BRIEF =
From the top of the records below, return each line exactly, ending with the line that contains "COL = scene.collection".

── DATA RECORDS

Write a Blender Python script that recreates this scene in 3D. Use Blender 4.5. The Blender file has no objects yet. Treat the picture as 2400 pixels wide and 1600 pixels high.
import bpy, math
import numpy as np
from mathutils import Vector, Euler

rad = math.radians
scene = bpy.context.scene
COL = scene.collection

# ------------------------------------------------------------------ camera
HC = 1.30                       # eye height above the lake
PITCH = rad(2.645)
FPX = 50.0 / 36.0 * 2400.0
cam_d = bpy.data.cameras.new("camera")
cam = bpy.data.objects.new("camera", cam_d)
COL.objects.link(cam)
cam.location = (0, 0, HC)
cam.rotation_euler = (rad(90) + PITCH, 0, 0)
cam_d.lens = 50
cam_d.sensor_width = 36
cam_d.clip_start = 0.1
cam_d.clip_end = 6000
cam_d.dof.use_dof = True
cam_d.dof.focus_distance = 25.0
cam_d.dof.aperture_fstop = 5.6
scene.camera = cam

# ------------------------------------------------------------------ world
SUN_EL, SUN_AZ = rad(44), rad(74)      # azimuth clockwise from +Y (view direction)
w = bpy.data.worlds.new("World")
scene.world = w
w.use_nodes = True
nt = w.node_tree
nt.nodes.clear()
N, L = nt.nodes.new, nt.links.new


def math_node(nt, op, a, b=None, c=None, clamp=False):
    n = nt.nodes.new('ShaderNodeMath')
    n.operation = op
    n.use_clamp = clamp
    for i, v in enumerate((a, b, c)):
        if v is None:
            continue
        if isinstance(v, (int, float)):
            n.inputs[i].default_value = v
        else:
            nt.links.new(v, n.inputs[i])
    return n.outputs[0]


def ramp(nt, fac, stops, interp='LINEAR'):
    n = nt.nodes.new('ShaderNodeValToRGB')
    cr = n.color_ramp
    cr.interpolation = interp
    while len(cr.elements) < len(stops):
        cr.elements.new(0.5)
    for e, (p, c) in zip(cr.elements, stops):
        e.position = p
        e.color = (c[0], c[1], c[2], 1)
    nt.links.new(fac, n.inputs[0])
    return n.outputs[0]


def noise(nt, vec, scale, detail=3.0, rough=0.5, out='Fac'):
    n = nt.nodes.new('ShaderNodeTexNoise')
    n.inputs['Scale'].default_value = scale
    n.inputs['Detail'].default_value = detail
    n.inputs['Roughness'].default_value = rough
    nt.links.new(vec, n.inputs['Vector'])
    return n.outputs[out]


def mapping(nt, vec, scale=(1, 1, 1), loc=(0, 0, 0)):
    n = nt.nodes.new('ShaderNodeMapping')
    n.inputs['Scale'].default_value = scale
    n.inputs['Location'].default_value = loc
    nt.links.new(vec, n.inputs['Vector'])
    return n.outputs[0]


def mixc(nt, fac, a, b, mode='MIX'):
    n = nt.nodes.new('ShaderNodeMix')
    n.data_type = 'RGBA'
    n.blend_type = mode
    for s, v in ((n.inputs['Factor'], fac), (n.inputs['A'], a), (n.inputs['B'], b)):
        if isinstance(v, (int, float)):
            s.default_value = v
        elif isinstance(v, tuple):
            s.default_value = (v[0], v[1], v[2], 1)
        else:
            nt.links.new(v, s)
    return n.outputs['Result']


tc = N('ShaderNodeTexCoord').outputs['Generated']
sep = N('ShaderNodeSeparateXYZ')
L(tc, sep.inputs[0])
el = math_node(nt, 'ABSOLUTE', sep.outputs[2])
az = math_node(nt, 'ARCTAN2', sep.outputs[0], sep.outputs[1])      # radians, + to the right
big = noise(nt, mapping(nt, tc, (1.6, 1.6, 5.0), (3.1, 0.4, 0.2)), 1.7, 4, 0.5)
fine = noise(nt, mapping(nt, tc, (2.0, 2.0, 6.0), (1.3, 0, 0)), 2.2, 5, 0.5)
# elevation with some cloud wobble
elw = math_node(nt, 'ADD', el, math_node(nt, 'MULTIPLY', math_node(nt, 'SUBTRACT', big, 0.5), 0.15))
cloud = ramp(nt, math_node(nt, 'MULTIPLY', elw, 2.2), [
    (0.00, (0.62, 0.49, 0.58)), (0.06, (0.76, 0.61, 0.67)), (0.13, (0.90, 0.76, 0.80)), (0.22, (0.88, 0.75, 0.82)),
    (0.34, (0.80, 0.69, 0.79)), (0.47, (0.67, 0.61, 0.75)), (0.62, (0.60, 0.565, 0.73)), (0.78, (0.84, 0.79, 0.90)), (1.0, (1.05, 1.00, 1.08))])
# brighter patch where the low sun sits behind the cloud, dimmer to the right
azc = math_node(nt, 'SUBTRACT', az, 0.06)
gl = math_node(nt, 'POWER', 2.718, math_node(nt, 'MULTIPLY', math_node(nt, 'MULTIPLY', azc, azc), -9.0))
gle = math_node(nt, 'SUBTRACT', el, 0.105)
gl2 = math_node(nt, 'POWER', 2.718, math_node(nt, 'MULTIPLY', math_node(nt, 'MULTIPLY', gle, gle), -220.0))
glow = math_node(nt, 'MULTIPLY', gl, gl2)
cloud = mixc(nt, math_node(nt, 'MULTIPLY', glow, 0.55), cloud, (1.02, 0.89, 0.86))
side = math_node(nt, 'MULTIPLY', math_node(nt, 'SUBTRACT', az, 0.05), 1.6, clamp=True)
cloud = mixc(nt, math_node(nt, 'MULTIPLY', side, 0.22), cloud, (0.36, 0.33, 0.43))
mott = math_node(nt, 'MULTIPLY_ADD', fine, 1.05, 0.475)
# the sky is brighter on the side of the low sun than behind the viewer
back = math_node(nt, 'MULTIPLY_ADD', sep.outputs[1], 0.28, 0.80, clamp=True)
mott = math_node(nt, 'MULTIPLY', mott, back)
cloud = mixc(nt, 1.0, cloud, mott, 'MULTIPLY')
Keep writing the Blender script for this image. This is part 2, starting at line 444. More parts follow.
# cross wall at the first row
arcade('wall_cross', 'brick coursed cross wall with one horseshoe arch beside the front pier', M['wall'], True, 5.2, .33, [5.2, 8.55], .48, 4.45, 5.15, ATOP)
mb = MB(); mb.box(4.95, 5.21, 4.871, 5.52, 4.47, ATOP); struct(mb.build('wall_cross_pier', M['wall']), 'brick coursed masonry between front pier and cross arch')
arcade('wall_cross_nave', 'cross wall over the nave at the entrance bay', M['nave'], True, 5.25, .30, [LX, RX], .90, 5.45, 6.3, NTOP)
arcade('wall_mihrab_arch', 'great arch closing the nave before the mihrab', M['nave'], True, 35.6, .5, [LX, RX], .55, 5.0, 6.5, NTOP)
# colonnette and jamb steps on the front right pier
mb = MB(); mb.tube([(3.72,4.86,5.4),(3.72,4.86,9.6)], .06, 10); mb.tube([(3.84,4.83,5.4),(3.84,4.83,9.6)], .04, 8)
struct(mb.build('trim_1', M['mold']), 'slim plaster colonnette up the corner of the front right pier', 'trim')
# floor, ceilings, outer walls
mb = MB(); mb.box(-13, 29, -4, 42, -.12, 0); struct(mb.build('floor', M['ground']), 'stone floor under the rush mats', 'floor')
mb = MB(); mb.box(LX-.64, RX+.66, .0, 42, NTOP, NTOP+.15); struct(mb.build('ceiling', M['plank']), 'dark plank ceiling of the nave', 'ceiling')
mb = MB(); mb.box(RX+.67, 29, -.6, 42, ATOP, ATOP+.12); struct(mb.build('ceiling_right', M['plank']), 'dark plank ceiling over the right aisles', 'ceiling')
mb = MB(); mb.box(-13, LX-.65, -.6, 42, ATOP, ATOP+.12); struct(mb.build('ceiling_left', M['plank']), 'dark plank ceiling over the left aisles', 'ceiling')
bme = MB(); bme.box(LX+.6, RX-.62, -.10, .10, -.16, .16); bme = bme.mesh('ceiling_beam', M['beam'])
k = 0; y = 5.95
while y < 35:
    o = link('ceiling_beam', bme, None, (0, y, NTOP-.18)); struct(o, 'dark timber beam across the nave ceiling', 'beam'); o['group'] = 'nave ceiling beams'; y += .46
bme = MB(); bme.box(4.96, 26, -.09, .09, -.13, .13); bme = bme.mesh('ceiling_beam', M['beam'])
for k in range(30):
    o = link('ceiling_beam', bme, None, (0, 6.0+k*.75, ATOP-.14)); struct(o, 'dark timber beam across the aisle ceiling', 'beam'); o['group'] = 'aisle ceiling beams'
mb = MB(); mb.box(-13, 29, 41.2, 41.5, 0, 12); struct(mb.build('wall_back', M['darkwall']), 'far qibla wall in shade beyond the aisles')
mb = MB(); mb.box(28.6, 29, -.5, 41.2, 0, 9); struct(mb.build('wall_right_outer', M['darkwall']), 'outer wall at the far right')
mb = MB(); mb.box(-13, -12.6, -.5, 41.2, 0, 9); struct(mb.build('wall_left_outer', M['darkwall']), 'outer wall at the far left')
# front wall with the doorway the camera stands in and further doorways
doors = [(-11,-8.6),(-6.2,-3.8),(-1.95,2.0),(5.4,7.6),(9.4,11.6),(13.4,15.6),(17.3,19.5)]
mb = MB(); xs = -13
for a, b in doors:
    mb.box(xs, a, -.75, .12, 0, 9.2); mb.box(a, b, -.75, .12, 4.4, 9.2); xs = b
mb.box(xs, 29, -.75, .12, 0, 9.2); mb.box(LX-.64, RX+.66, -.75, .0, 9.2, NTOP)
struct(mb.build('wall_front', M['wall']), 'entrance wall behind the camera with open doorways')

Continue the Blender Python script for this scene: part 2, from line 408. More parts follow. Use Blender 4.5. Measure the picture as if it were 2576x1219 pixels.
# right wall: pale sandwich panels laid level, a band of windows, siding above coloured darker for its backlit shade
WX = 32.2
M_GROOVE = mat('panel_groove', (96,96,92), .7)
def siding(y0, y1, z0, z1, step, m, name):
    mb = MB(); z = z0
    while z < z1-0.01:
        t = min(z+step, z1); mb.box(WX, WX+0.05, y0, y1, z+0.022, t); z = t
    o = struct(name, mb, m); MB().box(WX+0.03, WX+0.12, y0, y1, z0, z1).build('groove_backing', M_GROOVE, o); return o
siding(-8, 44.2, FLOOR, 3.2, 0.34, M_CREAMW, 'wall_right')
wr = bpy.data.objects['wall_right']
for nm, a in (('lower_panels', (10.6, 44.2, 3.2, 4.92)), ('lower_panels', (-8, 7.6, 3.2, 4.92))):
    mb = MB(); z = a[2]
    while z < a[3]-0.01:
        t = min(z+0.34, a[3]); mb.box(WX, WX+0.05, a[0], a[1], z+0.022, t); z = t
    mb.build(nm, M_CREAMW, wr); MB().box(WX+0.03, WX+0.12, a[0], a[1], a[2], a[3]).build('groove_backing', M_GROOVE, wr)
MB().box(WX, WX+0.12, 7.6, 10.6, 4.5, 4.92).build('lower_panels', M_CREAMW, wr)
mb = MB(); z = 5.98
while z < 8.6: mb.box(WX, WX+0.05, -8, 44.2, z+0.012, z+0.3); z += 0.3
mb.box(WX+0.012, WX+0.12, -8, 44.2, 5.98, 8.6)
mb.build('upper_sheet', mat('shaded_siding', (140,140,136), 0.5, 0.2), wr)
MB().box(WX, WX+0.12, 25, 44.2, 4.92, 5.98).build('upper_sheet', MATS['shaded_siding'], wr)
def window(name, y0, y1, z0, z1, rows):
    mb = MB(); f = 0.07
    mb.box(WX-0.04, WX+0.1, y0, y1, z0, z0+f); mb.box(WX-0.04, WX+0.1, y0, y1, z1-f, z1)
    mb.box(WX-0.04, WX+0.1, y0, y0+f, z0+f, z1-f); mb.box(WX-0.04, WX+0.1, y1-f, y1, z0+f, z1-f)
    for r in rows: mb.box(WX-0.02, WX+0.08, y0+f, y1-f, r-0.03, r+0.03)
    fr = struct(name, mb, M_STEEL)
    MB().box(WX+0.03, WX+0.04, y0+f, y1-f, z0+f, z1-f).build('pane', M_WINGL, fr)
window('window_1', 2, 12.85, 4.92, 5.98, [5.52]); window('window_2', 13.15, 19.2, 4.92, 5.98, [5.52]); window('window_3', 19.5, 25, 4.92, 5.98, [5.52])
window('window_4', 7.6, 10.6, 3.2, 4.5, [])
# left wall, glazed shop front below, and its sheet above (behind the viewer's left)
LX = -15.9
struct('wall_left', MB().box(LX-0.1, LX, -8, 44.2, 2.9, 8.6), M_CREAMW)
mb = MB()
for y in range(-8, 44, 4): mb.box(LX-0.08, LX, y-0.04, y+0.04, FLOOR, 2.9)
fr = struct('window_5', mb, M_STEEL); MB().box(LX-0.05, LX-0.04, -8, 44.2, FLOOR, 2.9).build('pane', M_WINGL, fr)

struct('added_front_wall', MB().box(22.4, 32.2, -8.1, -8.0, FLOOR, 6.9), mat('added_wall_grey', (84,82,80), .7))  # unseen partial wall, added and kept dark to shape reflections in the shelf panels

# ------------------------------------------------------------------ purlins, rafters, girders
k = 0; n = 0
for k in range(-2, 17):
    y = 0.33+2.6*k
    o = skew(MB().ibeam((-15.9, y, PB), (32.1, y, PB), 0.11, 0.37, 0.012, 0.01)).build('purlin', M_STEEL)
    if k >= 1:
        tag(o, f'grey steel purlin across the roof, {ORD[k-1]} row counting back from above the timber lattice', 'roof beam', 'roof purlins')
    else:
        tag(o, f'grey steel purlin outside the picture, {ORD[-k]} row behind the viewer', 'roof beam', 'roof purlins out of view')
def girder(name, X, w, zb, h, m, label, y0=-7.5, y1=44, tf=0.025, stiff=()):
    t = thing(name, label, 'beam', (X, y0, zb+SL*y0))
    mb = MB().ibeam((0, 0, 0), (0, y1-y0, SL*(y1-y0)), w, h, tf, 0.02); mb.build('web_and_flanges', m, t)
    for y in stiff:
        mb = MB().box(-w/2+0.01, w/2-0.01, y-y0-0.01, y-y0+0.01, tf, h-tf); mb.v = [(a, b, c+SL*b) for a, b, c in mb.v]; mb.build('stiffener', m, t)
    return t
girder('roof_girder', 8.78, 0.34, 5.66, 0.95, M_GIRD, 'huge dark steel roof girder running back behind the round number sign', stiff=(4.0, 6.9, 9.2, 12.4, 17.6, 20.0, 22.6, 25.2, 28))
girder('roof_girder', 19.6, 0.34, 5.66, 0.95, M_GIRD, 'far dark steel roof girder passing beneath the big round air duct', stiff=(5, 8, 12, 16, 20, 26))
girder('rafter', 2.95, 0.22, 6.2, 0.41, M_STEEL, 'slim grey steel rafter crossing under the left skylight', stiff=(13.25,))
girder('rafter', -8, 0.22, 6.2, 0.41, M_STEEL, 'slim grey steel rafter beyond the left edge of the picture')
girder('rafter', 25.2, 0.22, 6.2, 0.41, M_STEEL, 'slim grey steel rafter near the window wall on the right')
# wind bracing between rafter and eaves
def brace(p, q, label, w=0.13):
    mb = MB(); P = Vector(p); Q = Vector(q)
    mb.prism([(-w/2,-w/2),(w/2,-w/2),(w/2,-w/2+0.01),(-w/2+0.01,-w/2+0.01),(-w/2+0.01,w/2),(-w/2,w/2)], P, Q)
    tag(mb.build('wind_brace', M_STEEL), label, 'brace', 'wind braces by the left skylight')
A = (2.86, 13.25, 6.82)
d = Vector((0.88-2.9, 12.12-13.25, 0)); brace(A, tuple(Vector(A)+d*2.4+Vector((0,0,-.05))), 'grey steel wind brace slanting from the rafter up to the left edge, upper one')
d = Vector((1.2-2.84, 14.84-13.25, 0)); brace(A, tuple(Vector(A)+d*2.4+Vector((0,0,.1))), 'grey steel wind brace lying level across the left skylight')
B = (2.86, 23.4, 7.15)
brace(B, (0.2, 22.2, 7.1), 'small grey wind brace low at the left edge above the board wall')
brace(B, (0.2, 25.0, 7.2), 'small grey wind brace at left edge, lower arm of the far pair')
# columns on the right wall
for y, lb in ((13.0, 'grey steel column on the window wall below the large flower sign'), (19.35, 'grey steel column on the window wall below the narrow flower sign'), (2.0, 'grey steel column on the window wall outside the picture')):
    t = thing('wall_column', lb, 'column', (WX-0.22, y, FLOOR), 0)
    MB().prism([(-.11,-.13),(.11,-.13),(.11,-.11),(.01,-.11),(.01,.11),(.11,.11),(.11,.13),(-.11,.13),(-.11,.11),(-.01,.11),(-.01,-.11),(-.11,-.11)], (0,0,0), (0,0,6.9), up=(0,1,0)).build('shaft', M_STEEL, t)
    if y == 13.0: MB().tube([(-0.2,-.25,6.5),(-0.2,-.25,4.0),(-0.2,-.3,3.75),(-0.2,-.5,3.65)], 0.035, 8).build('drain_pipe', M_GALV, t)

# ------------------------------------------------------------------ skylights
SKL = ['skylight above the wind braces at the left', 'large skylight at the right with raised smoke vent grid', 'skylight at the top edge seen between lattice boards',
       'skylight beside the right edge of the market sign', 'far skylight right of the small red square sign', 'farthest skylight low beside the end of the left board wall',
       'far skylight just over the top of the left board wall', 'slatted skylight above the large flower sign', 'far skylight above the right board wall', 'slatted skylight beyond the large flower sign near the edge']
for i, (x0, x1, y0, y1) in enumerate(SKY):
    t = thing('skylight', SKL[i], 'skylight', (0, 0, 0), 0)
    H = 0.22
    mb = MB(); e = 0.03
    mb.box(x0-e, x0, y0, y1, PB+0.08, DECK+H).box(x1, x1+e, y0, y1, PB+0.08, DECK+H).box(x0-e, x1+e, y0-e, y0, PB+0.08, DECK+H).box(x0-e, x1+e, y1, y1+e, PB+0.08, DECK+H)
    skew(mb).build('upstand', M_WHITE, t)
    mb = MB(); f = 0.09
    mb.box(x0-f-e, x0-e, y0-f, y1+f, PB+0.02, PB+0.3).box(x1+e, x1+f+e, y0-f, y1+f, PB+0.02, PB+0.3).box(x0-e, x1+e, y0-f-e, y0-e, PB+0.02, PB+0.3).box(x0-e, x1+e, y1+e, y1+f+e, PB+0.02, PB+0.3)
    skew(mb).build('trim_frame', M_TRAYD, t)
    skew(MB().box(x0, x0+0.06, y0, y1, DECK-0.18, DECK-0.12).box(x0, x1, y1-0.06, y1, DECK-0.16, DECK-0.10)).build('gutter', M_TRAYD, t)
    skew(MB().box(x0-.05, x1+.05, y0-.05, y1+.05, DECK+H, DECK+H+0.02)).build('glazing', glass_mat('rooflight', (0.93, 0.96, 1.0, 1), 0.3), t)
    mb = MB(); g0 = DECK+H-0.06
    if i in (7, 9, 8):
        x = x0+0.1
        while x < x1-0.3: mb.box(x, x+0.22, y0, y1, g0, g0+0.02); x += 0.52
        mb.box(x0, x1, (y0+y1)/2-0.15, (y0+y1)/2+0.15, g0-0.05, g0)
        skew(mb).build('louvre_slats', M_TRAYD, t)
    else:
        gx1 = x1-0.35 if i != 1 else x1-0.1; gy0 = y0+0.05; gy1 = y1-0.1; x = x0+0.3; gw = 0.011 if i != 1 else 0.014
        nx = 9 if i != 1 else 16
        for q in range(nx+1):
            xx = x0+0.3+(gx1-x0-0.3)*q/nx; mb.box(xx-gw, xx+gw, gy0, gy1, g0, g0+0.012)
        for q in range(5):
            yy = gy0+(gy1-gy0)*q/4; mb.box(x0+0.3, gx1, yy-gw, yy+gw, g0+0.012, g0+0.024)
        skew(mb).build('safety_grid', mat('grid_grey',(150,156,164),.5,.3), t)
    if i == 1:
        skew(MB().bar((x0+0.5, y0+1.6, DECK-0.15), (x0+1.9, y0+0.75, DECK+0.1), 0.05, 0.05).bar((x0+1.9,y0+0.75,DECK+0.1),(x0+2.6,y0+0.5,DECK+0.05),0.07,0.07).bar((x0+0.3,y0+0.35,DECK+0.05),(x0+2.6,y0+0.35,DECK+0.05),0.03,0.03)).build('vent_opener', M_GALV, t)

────

ANSWER TO THE EXERCISE =
Write a Blender Python script that recreates this scene in 3D. Use Blender 4.5. The Blender file has no objects yet. Treat the picture as 2400 pixels wide and 1600 pixels high.
import bpy, math
import numpy as np
from mathutils import Vector, Euler

rad = math.radians
scene = bpy.context.scene
COL = scene.collection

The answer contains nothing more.